** START OF DATA LISTING **

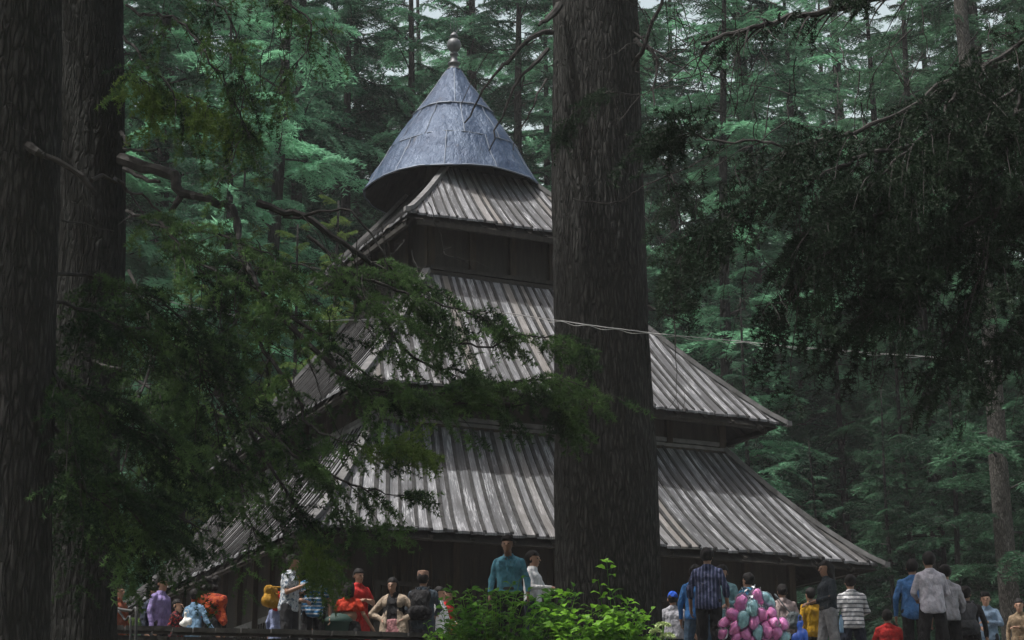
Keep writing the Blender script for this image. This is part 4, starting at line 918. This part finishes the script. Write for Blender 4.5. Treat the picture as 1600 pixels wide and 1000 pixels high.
    if pants is not None:
        lp = [(tors[-1][0], tors[-1][1], tors[-1][2] + .014, tors[-1][3] + .014, .05, .95)]
        for hp, kn, an, toe in leg: lp += [(hp, kn, .100 * s, .076 * s, .03, 1.), (kn, an + [0, 0, .02], .076 * s, .062 * s, .03, 1.)]
        wz = ln((0, 0, 1.02))[2]; v, q = field(lp, .0135, .05, .004, seed % 89, (lambda X, Y, Z: Z - wz)); mesh('trousers', v, q, None, pants, e, smooth=True)
        if hem > .9: 
            v, q = lathe([(.128 * s, wz - .05), (.134 * s, wz - .045), (.134 * s, wz - .012), (.128 * s, wz - .008)], 24); v[:, 0] *= 1.15; mesh('belt', v, q, None, SHOE, e)
    if skirt is not None:
        fr = [(ln((-.06, .01, .98)), ln((-.13, .0, skirt)), .13 * s, .16 * s, .06, .9), (ln((.06, .01, .98)), ln((.13, .0, skirt)), .13 * s, .16 * s, .06, .9), (ln((0, .01, .98)), ln((0, -.03, skirt)), .14 * s, .19 * s, .06, .9)]
        sk = ln((0, 0, skirt))[2]; wz = ln((0, 0, 1.03))[2]
        v, q = field(fr, .015, .05, .007, seed % 71, (lambda X, Y, Z: np.maximum(sk - Z, Z - wz))); mesh('skirt', v, q, None, skirtcol, e, smooth=True)
    if vest is not None:     # open long cardigan
        vp = infl(tors, .026) + [(ln((-.10, .01, 1.0)), ln((-.13, .0, .62)), .13 * s, .15 * s, .05, .9), (ln((.10, .01, 1.0)), ln((.13, .0, .62)), .13 * s, .15 * s, .05, .9)]
        for sg in (1, -1): a, b, c = sh[sg]; vp += [(a, b, .064 * s, .056 * s, .02, 1.), (b, b + (c - b) * .92, .056 * s, .042 * s, .015, 1.)]
        z0 = ln((0, 0, .64))[2]; v, q = field(vp, .0135, .05, .006, seed % 61, (lambda X, Y, Z: np.maximum(np.maximum(z0 - Z, Z - nk[2]), np.where(Y < .0, .085 * s - np.abs(X), -1)))); mesh('cardigan', v, q, None, vest, e, smooth=True)
    if shawl is not None:
        sp = infl(tors[:3], .05) + [(ln((-.10, .05, 1.32)), ln((-.24, .06, 1.0)), .13 * s, .07 * s, .06, .8), (ln((.10, .05, 1.32)), ln((.24, .06, 1.0)), .13 * s, .07 * s, .06, .8), (ln((-.2, .08, 1.36)), ln((.2, .08, 1.36)), .09 * s, .09 * s, .06, .8), (ln((-.08, .10, 1.3)), ln((.08, .10, 1.12)), .13 * s, .10 * s, .05, .8)]
        z0 = ln((0, 0, 1.0))[2]; v, q = field(sp, .0135, .05, .006, seed % 51, (lambda X, Y, Z: np.maximum(z0 - Z - X * X * 2.5 + .06, Z - nk[2] - .01))); mesh('shawl', v, q, None, shawl, e, smooth=True)
    # shoes
    for hp, kn, an, toe in leg:
        v, q = field([(an - [0, -.02, .03], toe + [0, -.03, 0], .048 * s, .042 * s, .02, 1.)], .014, .03, cut=(lambda X, Y, Z, z=toe[2] - .035: z - Z)); mesh('shoe', v, q, None, SHOE, e, smooth=True)
    # hair
    hr = [(hc + [0, .018, .036], hc + [0, .018, .036], .105 * s, .105 * s, .01, (.87, 1.0))]
    fz = hc[2] + .046; fy = hc[1] - .035
    if hair == 'long': hr += [(hc + [0, .07, .0], hc + [0, .10, -.26], .075 * s, .060 * s, .03, 1.), (hc + [-.06, .04, .0], hc + [-.07, .07, -.2], .04, .035, .03, 1.), (hc + [.06, .04, .0], hc + [.07, .07, -.2], .04, .035, .03, 1.)]
    if hair == 'bun': hr += [(hc + [0, .10, .02], hc + [0, .115, .02], .045, .04, .01, 1.)]
    if hair == 'curly': hr += [(hc + [x * .07, .02 + y * .05, .05 + z * .05], hc + [x * .09, .03 + y * .06, .05 + z * .07], .045, .045, .015, 1.) for x in (-1, 0, 1) for y in (-.5, 1) for z in (-1, 1)]
    if hair == 'bob': hr += [(hc + [0, .05, -.02], hc + [0, .05, -.08], .085, .08, .03, 1.)]
    if hair == 'thick': hr += [(hc + [-.03, -.03, .085], hc + [.03, -.02, .09], .05, .05, .02, 1.)]
    low = hc[2] - (.06 if hair in ('short', 'thick') else .5)
    v, q = field(hr, .010, .03, .006 if hair != 'curly' else .014, seed % 31, (lambda X, Y, Z: np.maximum(np.minimum(fz - Z, fy + .035 - Y + .0 * Z), low - Z)))
    mesh('hair', v, q, None, HAIR, e, smooth=True)
    for sg in (-1, 1):
        v, q = field([(hc + [sg * .030, -.081, .006], hc + [sg * .034, -.080, .006], .0085, .0085, .002, 1.)], .004, .008); mesh('eye', v, q, None, EYE, e, smooth=True)
    if hat == 'cap':
        v, q = field([(hc + [0, .015, .055], hc + [0, .015, .055], .108 * s, .108 * s, .01, (.87, 1.)), (hc + [-.03, -.09, .062], hc + [.03, -.15, .052], .03, .03, .02, (1.6, 1.))], .010, .03, cut=(lambda X, Y, Z: np.maximum(hc[2] + .035 - Z, np.where(Y < hc[1] - .10, np.abs(Z - hc[2] - .055) - .012, -1)))); mesh('cap', v, q, None, hatcol, e, smooth=True)
    if hat == 'topi':
        v, q = lathe([(.102, .04), (.106, .06), (.104, .135), (.095, .148), (.06, .155), (0, .16)], 24, hc + [0, .012, 0]); v[:, 0] = (v[:, 0] - hc[0]) * .88 + hc[0]; mesh('woollen_cap', v, q, None, hatcol, e, smooth=True)
    if hat == 'turban':
        v, q = field([(hc + [0, .015, .05], hc + [0, .02, .13], .112, .035, .02, (.9, 1.)), (hc + [0, .03, -.06], hc + [0, .03, .0], .085, .1, .03, (.95, 1.))], .010, .03, .01, cut=(lambda X, Y, Z: np.minimum(hc[2] + .04 - Z, fy - Y))); mesh('hood', v, q, None, hatcol, e, smooth=True)
    return e, sh, hc, S, nk
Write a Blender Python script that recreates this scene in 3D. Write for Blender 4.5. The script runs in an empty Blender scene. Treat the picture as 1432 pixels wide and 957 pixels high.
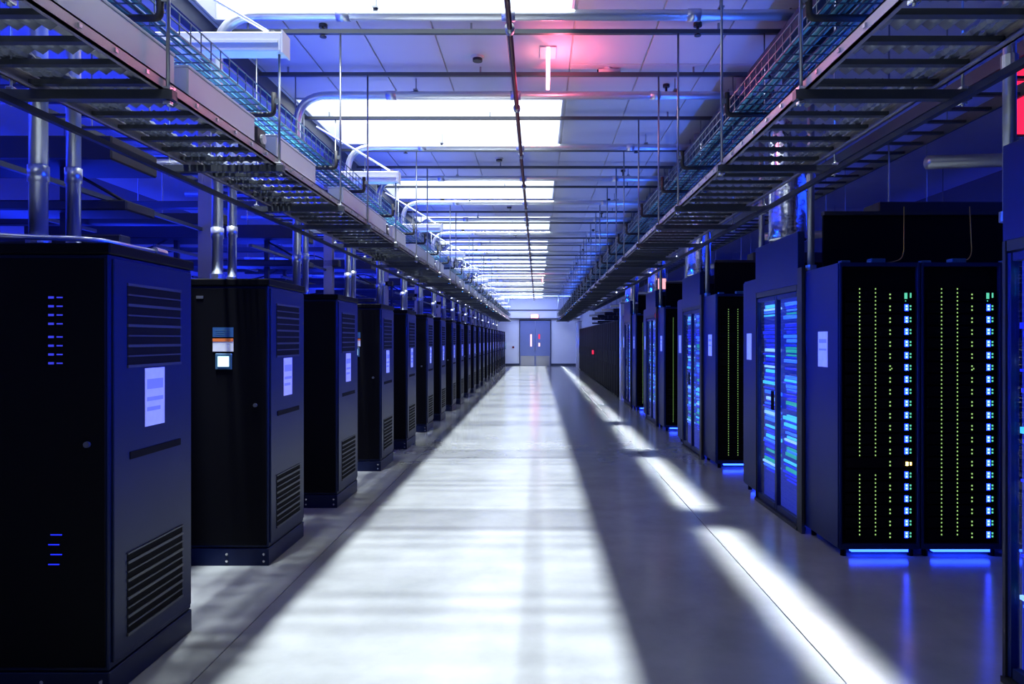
import bpy, math, random
from mathutils import Vector
R = math.radians
random.seed(7)
S = bpy.context.scene
COL = S.collection
# ------------------------------------------------------------------ camera, world, lights, exposure
EYE = 1.65
cd = bpy.data.cameras.new('camera'); cam = bpy.data.objects.new('camera', cd); COL.objects.link(cam)
cam.location = (0, 0, EYE); cam.rotation_euler = (R(90), 0, 0)
cd.sensor_width = 36; cd.lens = 24.0; cd.shift_x = -0.0250; cd.shift_y = -0.0028
cd.clip_start = 0.05; cd.clip_end = 200
S.camera = cam
w = bpy.data.worlds.new('sky'); S.world = w; w.use_nodes = True
w.node_tree.nodes['Background'].inputs[0].default_value = (0.75, 0.88, 1.0, 1)
w.node_tree.nodes['Background'].inputs[1].default_value = 1.0
S.view_settings.view_transform = 'Standard'; S.view_settings.look = 'None'
S.view_settings.gamma = 1; S.view_settings.use_curve_mapping = False
S.view_settings.exposure = 0.0
SKY_EMIT = 0.98
def lamp(name, kind, loc, direction, energy, color, **kw):
    l = bpy.data.lights.new(name, kind); l.energy = energy; l.color = color
    for k, v in kw.items(): setattr(l, k, v)
    o = bpy.data.objects.new(name, l); COL.objects.link(o); o.location = loc
    o.rotation_euler = Vector(direction).to_track_quat('-Z', 'Y').to_euler()
    return o
# daylight through the skylights, fanned over several suns added to lengthen its floor patches
for i, sy in enumerate((-0.31, -0.25, -0.19, 0.07, 0.13, 0.19)):
    lamp('sun', 'SUN', (0, 2 * i, 20), (0.045, sy, -1), 5.5, (0.88, 0.95, 1.0), angle=R(2.4))
BLUE = (0.01, 0.03, 1.0)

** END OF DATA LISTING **

● REQUIREMENTS
In the listing above, find each line with the word "this" and copy it.

● TASK OUTPUT
Keep writing the Blender script for this image. This is part 4, starting at line 918. This part finishes the script. Write for Blender 4.5. Treat the picture as 1600 pixels wide and 1000 pixels high.
Write a Blender Python script that recreates this scene in 3D. Write for Blender 4.5. The script runs in an empty Blender scene. Treat the picture as 1432 pixels wide and 957 pixels high.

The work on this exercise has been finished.